**SET EXERCISE**
Make an exact copy of the lines, leaving the pictures out.

**RAW RECORDS**
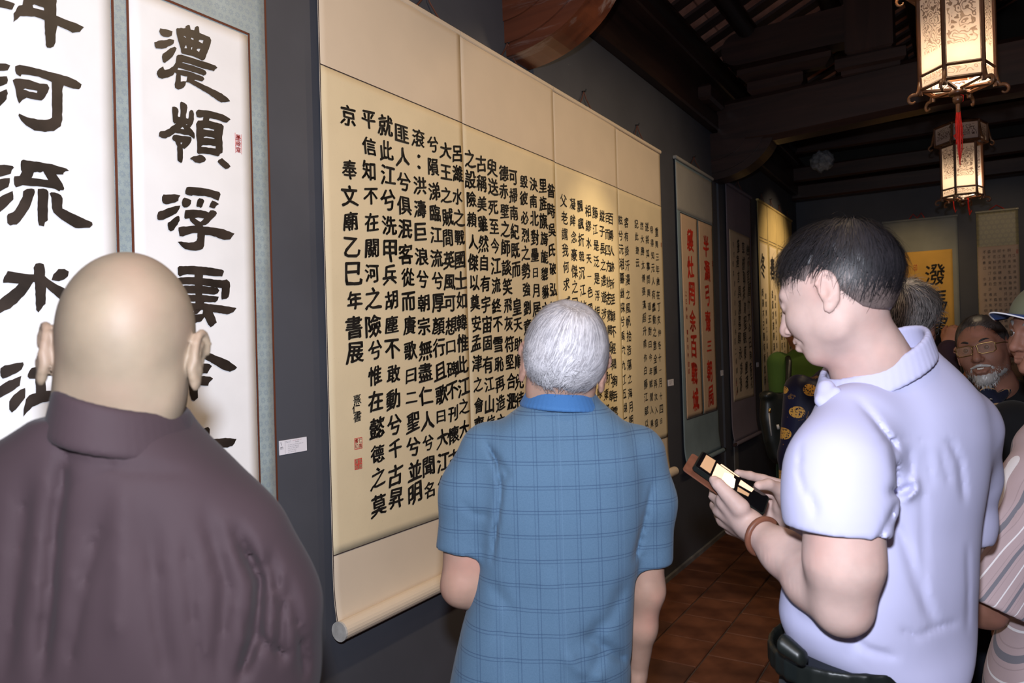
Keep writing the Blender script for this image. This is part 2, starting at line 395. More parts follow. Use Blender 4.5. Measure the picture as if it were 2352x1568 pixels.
# ------------------------------------------------------------------ glyphs
_fc = bpy.data.curves.new('glyph', 'FONT'); _fo = bpy.data.objects.new('glyph', _fc); COL.objects.link(_fo)
_gc = {}
def glyph(ch, off=.014, res=2):
    off = 0; k = ch
    if k not in _gc:
        _fc.body = ch; _fc.offset = off; _fc.resolution_u = res; _fc.fill_mode = 'BOTH'
        dg = bpy.context.evaluated_depsgraph_get(); dg.update()
        me = _fo.evaluated_get(dg).to_mesh()
        v = np.array([tuple(q.co) for q in me.vertices])[:, :2] if len(me.vertices) else np.zeros((0, 2))
        f = [tuple(p.vertices) for p in me.polygons]
        _fo.evaluated_get(dg).to_mesh_clear()
        if len(v):   # normalise to a unit box centred on the origin, keeping the aspect of the body square
            lo, hi = v.min(0), v.max(0); s = max((hi-lo).max(), .55 if ord(ch) > 255 else .01)
            v = (v-(lo+hi)/2)/s
        _gc[k] = (v, f)
    return _gc[k]
class Ink:
    def __init__(s): s.v = []; s.f = []
    def put(s, ch, a, z, w, h, rise=.10, rot=0.0, off=.014, slant=0.0):
        if ch in ' \u3000': return
        v, f = glyph(ch, off)
        if not len(v): return
        n = len(s.v); c, q = cos(rot), sin(rot)
        p1, p2, p3 = random.uniform(0, 6), random.uniform(0, 6), random.uniform(0, 6)
        cp = [(0, 0)] if off <= .010 else [(off*.9, off*.5), (-off*.9, -off*.5), (off*.3, -off*.9), (-off*.3, off*.9)]
        if off > .022: cp += [(off*1.5, 0), (-off*1.5, 0)]
        for (ox, oy) in cp:      # a loaded brush: the stroke drawn over itself a few times
            n = len(s.v)
            for (x, y) in v:
                x, y = x+ox+.030*sin(5*y+p1)+.012*sin(13*y+p3), y+oy+.030*sin(5*x+p2)+.010*sin(15*x+p1)
                if y < 0: x *= 1+.10*(-y)
                y2 = y + rise*x; x2 = x + slant*y
                X = (x2*c - y2*q)*w; Y = (x2*q + y2*c + .012*sin(9*x+5*y))*h
                s.v.append((a+X, z+Y))
            s.f += [tuple(i+n for i in t) for t in f]
def fill_poly(loops):
    """2-D outlines (first = outer, others = holes) -> verts, faces"""
    c = bpy.data.curves.new('fill', 'CURVE'); c.dimensions = '2D'; c.fill_mode = 'BOTH'
    for lp in loops:
        sp = c.splines.new('POLY'); sp.points.add(len(lp)-1)
        for i, (x, y) in enumerate(lp): sp.points[i].co = (x, y, 0, 1)
        sp.use_cyclic_u = True
    o = bpy.data.objects.new('fill', c); COL.objects.link(o)
    dg = bpy.context.evaluated_depsgraph_get(); dg.update(); e = o.evaluated_get(dg); me = e.to_mesh()
    v = np.array([tuple(q.co)[:2] for q in me.vertices]); f = [tuple(p.vertices) for p in me.polygons]
    e.to_mesh_clear(); bpy.data.objects.remove(o); bpy.data.curves.remove(c)
    return v, f
def rag(lp, step=.006, amp=.0006):
    out = []; n = len(lp)
    for i in range(n):
        a = np.array(lp[i]); b_ = np.array(lp[(i+1) % n]); d = np.linalg.norm(b_-a); k = max(1, int(d/step))
        for j in range(k): out.append(tuple(a+(b_-a)*j/k + np.random.uniform(-amp, amp, 2)))
    return out

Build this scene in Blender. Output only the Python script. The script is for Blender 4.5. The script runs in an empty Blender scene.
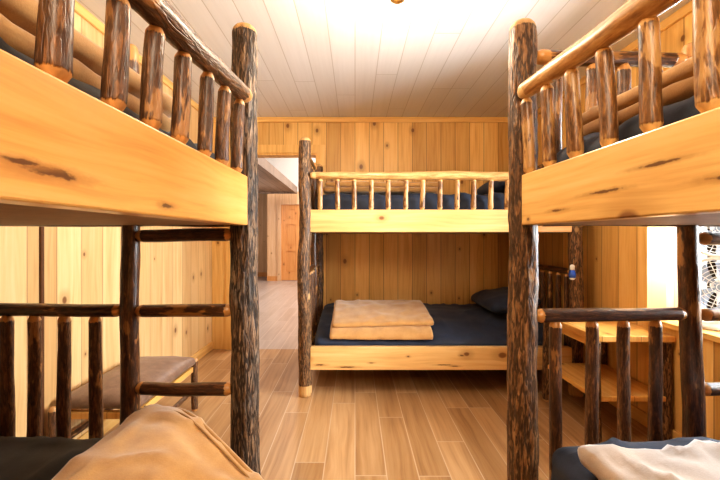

**RESPONSE BELOW**
Keep writing the Blender script for this image. This is part 2, starting at line 395. More parts follow. Use Blender 4.5. Measure the picture as if it were 2352x1568 pixels.
# ------------------------------------------------------------------ glyphs
_fc = bpy.data.curves.new('glyph', 'FONT'); _fo = bpy.data.objects.new('glyph', _fc); COL.objects.link(_fo)
_gc = {}
def glyph(ch, off=.014, res=2):
    off = 0; k = ch
    if k not in _gc:
        _fc.body = ch; _fc.offset = off; _fc.resolution_u = res; _fc.fill_mode = 'BOTH'
        dg = bpy.context.evaluated_depsgraph_get(); dg.update()
        me = _fo.evaluated_get(dg).to_mesh()
        v = np.array([tuple(q.co) for q in me.vertices])[:, :2] if len(me.vertices) else np.zeros((0, 2))
        f = [tuple(p.vertices) for p in me.polygons]
        _fo.evaluated_get(dg).to_mesh_clear()
        if len(v):   # normalise to a unit box centred on the origin, keeping the aspect of the body square
            lo, hi = v.min(0), v.max(0); s = max((hi-lo).max(), .55 if ord(ch) > 255 else .01)
            v = (v-(lo+hi)/2)/s
        _gc[k] = (v, f)
    return _gc[k]
class Ink:
    def __init__(s): s.v = []; s.f = []
    def put(s, ch, a, z, w, h, rise=.10, rot=0.0, off=.014, slant=0.0):
        if ch in ' \u3000': return
        v, f = glyph(ch, off)
        if not len(v): return
        n = len(s.v); c, q = cos(rot), sin(rot)
        p1, p2, p3 = random.uniform(0, 6), random.uniform(0, 6), random.uniform(0, 6)
        cp = [(0, 0)] if off <= .010 else [(off*.9, off*.5), (-off*.9, -off*.5), (off*.3, -off*.9), (-off*.3, off*.9)]
        if off > .022: cp += [(off*1.5, 0), (-off*1.5, 0)]
        for (ox, oy) in cp:      # a loaded brush: the stroke drawn over itself a few times
            n = len(s.v)
            for (x, y) in v:
                x, y = x+ox+.030*sin(5*y+p1)+.012*sin(13*y+p3), y+oy+.030*sin(5*x+p2)+.010*sin(15*x+p1)
                if y < 0: x *= 1+.10*(-y)
                y2 = y + rise*x; x2 = x + slant*y
                X = (x2*c - y2*q)*w; Y = (x2*q + y2*c + .012*sin(9*x+5*y))*h
                s.v.append((a+X, z+Y))
            s.f += [tuple(i+n for i in t) for t in f]
def fill_poly(loops):
    """2-D outlines (first = outer, others = holes) -> verts, faces"""
    c = bpy.data.curves.new('fill', 'CURVE'); c.dimensions = '2D'; c.fill_mode = 'BOTH'
    for lp in loops:
        sp = c.splines.new('POLY'); sp.points.add(len(lp)-1)
        for i, (x, y) in enumerate(lp): sp.points[i].co = (x, y, 0, 1)
        sp.use_cyclic_u = True
    o = bpy.data.objects.new('fill', c); COL.objects.link(o)
    dg = bpy.context.evaluated_depsgraph_get(); dg.update(); e = o.evaluated_get(dg); me = e.to_mesh()
    v = np.array([tuple(q.co)[:2] for q in me.vertices]); f = [tuple(p.vertices) for p in me.polygons]
    e.to_mesh_clear(); bpy.data.objects.remove(o); bpy.data.curves.remove(c)
    return v, f
def rag(lp, step=.006, amp=.0006):
    out = []; n = len(lp)
    for i in range(n):
        a = np.array(lp[i]); b_ = np.array(lp[(i+1) % n]); d = np.linalg.norm(b_-a); k = max(1, int(d/step))
        for j in range(k): out.append(tuple(a+(b_-a)*j/k + np.random.uniform(-amp, amp, 2)))
    return out

Build this scene in Blender. Output only the Python script. The script is for Blender 4.5. The script runs in an empty Blender scene.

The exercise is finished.